At 15, Williams fell in love with an 18-year-old grocery store manager. She dropped out of high school, and they moved in together. At 19, she gave birth to a daughter. Amanda (not her real name) was deaf, autistic and unable to talk. The young parents scraped by with odd jobs until 13 months later, when they had a son, and money got even tighter.
Williams began working as a cocktail waitress at various nightclubs. With a glamorous Farrah Fawcett hairstyle, she looked like “a sailor’s dream,” said a neighbour. At Tiffany’s Cabaret, she jumped on stage during amateur night and was quickly promoted to exotic dancer. She loved the thrill of transforming each night into Stevie (after singer-songwriter Stevie Nicks), a blond bombshell who whizzed around the pole to AC/DC’s ‘You Shook Me All Night Long’. Men were obsessed.
She spent her tip money on batteries for her daughter’s hearing aids, and still longed to fight crime. In 1999, after 14 years together, the couple separated.
Fearful that the school system was failing Amanda, Williams enrolled her in a residential home for deaf children, seeing her only on weekends. By 2003, she was cleaning toilets to pay the bills and living with her teenage son in a double-wide trailer. Her brother, known to all as Krusher, lived in a smaller trailer in her backyard.

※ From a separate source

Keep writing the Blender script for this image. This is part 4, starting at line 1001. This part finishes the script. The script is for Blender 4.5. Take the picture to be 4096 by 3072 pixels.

Krusher was a career criminal who, after selling drugs to an undercover officer, had agreed to go undercover with the Hells Angels.
One day federal agents came to visit Krusher and noticed Williams. “His handler asked me if I was interested in undercover work,” she recalled. “It sounded cool, sort of sexy, you know, the whole spying game.” She would not wait long for her first assignment.